WHAT TO DO: Copy each line that has the string "script" somewhere in it.

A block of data

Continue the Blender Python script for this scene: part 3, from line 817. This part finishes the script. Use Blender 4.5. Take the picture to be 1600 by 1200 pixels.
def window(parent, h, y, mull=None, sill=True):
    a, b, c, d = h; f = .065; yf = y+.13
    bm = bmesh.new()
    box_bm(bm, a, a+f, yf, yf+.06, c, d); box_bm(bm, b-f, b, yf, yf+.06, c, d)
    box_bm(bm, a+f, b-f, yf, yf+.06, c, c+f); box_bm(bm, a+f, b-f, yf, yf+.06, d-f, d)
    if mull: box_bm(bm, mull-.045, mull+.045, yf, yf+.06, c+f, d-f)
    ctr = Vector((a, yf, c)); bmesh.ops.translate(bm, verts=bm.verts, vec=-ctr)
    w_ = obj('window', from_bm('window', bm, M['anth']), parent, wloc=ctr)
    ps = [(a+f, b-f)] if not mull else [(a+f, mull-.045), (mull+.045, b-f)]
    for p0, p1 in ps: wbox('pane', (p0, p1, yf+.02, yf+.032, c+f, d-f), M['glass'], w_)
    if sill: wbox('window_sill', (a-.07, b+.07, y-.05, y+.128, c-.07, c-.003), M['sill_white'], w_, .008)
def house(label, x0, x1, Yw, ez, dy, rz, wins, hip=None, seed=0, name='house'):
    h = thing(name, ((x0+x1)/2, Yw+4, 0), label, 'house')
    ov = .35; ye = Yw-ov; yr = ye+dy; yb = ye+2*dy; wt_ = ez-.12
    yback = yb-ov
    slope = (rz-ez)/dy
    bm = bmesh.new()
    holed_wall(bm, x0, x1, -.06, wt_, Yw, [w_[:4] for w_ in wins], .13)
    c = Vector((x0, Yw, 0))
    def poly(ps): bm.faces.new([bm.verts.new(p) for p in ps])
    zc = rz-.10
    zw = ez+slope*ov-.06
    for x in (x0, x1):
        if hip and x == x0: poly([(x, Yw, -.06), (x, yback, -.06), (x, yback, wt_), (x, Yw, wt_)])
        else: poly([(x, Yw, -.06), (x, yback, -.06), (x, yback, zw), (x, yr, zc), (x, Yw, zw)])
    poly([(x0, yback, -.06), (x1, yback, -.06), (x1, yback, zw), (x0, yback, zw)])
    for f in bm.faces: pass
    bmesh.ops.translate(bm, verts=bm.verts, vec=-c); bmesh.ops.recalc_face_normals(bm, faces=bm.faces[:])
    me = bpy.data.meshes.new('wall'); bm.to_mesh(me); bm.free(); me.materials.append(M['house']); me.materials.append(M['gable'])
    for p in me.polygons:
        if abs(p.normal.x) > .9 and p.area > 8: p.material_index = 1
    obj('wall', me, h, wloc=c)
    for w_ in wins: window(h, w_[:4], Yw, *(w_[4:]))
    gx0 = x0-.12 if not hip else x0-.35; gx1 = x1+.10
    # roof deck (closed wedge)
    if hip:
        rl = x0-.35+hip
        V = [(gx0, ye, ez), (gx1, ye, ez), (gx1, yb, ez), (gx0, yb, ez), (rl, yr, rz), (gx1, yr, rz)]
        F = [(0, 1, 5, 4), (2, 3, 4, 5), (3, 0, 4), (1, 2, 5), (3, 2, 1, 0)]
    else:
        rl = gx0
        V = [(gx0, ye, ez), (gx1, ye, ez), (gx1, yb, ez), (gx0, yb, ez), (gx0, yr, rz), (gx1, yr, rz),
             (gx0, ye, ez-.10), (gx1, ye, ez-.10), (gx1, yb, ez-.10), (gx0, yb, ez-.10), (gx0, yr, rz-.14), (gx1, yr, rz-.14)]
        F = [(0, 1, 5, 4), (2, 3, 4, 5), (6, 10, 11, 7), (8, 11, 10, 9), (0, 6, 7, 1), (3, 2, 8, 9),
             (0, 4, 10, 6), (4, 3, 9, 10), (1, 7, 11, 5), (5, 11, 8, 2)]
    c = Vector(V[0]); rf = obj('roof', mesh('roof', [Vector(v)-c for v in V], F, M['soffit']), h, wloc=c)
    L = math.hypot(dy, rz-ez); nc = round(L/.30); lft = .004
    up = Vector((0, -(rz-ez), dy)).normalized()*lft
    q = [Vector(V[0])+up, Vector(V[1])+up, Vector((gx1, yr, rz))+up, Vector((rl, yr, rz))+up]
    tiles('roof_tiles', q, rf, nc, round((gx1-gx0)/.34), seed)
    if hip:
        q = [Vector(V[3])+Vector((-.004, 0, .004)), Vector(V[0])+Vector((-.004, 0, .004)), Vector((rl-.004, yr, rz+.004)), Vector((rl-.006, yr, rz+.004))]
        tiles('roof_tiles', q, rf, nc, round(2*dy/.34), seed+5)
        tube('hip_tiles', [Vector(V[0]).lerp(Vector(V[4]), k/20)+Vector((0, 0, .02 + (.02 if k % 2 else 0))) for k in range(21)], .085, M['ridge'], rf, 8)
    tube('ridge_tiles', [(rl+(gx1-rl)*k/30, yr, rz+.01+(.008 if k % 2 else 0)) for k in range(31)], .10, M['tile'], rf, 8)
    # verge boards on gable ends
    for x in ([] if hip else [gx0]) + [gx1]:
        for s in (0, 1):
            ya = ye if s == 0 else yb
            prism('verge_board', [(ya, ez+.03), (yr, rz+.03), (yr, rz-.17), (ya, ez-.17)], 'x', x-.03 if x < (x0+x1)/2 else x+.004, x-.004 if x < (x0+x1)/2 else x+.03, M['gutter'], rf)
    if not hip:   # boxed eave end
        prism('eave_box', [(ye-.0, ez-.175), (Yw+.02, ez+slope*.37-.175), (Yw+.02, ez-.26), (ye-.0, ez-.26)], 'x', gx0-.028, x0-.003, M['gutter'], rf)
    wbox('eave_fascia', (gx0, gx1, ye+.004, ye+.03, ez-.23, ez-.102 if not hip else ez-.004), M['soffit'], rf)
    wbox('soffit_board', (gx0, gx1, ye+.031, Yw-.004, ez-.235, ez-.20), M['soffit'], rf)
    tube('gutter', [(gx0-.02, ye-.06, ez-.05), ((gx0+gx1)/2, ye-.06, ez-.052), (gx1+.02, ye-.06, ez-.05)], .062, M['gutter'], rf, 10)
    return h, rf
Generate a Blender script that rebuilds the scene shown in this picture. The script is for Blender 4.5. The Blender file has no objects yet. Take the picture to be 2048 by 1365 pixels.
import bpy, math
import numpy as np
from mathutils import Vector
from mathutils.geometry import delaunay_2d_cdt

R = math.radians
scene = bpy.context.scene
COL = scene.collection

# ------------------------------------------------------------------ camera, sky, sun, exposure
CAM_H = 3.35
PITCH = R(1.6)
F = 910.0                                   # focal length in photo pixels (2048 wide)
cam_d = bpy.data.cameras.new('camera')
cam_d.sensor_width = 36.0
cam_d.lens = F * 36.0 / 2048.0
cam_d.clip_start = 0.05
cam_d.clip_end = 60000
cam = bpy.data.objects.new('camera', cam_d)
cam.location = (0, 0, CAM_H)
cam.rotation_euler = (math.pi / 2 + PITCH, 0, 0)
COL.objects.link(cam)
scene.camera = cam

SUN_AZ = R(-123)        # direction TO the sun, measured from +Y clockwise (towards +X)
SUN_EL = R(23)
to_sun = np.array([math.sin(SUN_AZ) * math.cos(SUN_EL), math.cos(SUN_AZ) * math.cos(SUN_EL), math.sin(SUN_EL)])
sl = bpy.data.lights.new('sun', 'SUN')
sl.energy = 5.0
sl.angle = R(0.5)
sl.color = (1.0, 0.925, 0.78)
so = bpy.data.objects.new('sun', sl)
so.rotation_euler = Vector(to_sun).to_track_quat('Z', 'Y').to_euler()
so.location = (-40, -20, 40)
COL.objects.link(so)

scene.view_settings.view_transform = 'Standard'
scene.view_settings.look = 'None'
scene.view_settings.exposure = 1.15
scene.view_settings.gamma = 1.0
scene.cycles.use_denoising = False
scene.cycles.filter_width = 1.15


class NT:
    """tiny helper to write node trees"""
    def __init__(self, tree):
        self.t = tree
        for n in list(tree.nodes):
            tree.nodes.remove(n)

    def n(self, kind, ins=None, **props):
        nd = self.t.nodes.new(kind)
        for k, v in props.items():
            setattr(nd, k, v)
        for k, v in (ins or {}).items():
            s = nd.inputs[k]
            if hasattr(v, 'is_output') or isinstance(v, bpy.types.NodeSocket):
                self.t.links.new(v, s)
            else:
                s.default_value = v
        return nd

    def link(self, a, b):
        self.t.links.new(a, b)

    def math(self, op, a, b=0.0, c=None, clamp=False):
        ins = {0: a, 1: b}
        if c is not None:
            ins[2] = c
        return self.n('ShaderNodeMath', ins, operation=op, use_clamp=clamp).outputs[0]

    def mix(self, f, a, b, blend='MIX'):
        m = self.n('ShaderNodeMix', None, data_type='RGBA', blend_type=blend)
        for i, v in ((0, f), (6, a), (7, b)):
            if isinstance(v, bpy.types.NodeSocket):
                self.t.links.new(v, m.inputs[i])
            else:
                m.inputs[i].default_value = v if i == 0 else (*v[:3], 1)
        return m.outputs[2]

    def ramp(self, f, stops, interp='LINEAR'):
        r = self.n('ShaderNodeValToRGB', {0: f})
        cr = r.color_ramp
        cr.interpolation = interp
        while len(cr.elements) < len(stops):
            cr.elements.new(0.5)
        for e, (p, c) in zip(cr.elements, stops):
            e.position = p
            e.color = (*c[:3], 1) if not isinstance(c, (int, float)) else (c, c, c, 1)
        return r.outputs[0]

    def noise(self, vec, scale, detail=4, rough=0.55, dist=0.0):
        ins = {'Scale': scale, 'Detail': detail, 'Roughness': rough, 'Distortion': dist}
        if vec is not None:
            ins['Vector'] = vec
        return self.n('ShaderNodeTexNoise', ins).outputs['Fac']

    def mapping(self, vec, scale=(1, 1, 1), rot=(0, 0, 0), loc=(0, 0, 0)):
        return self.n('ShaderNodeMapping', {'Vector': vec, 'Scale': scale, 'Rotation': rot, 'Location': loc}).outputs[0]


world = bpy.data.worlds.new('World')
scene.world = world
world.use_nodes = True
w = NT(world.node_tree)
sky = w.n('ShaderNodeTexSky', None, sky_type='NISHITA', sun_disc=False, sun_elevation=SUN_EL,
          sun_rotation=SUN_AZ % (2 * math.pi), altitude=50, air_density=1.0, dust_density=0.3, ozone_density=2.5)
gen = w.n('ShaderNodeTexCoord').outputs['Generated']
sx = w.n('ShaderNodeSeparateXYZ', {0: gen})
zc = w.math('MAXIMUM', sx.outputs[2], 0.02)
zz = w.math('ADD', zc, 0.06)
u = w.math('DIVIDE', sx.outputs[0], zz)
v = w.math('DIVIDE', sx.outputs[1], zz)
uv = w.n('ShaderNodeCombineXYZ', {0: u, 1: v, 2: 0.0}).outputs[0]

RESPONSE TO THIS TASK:
Continue the Blender Python script for this scene: part 3, from line 817. This part finishes the script. Use Blender 4.5. Take the picture to be 1600 by 1200 pixels.
Generate a Blender script that rebuilds the scene shown in this picture. The script is for Blender 4.5. The Blender file has no objects yet. Take the picture to be 2048 by 1365 pixels.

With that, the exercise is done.